Toward Dynamic Ocean Management: Fisheries assessment and climate projections informed by community developed habitat models based on dynamic coastal oceanography

Josh T Kohut1, John Manderson2, Laura J Nazzaro1, Vincent S Saba3, Grace Saba4, Jonathan A Hare5, Enrique N Curchitser6, Peter Moore7, Brad Seibel8 and Greg DiDomenico9, (1)Rutgers University, Marine and Coastal Sciences, New Brunswick, NJ, United States, (2)NOAA NMFS, (3)NOAA National Marine Fisheries Service, Princeton, NJ, United States, (4)Mid-Atlantic Regional Association Coastal Ocean Observing System and Rutgers University, Department of Marine and Coastal Science, New Brunswick, NJ, United States, (5)NOAA NMFS, Woods Hole, MA, United States, (6)Rutgers University New Brunswick, Department of Environmental Sciences, New Brunswick, NJ, United States, (7)MARACOOS, United States, (8)University of South Florida St. Petersburg, St Petersburg, FL, United States, (9)Garden State Seafood Association
Through a multidisciplinary study group of experts in marine ecology, physical oceanography and stock assessment from the fishing industry, government and academia we developed a method to explicitly account for shifting habitat distributions in fish population assessments. We used data from field surveys throughout the Northwest Atlantic Ocean to develop a parametric thermal niche model for an important short-lived pelagic forage fish, Atlantic Butterfish. This niche model was coupled to a hindcast of daily bottom water temperature derived from a regional numerical ocean model in order to project daily thermal habitat suitability over the last 40 years.

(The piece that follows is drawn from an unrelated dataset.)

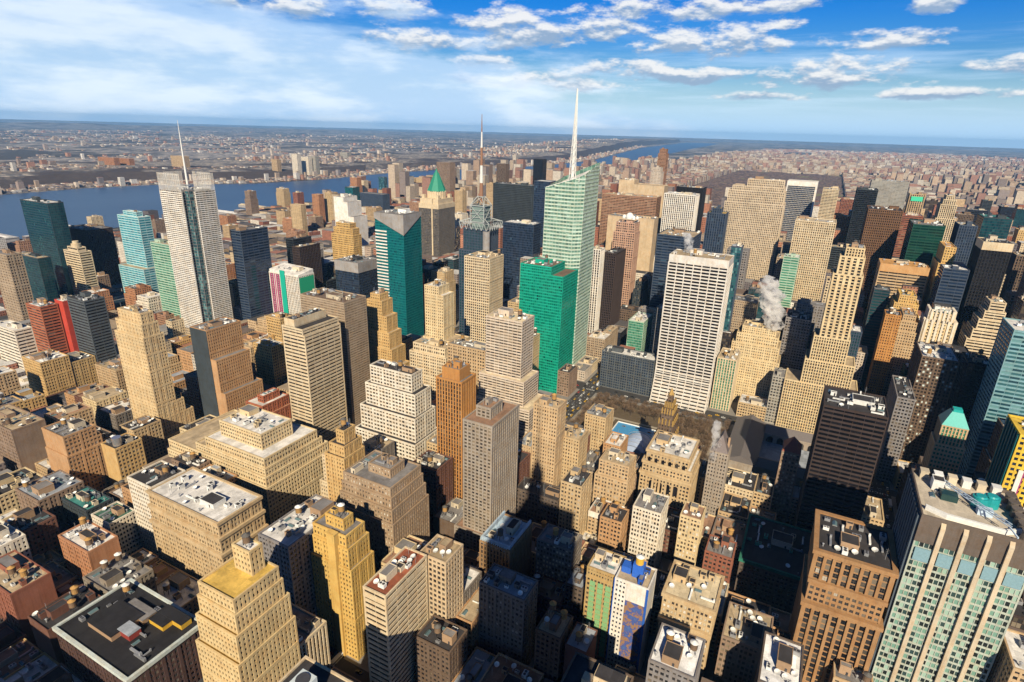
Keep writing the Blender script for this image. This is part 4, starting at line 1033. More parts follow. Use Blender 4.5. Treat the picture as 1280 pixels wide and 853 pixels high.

This ecological hindcast was used to estimate the proportion of thermal habitat suitability available on the U.S. Northeast Shelf that was sampled on fishery-independent surveys, accounting for the relative motions of thermal habitat and the trajectory of sampling on the survey. The method and habitat based estimates of availability was integrated into the catchability estimate used to scale population size in the butterfish stock assessment model accepted by the reviewers of the 59th NEFSC stock assessment review, as well as the mid-Atlantic Council’s Scientific and Statistical Committee. The contribution of the availability estimate (along with an estimate of detectability) allowed for the development of fishery reference points, a change in stock status from unknown to known, and the establishment of a directed fishery with an allocation of 20,000 metric tons of quota. This presentation will describe how a community based workgroup utilized ocean observing technologies combined with ocean models to better understand the physical ocean that structures marine ecosystems. Using these approaches we will discuss opportunities to inform ecological hindcasts and climate projections with mechanistic models that link species-specific physiology to climate-based thermal scenarios.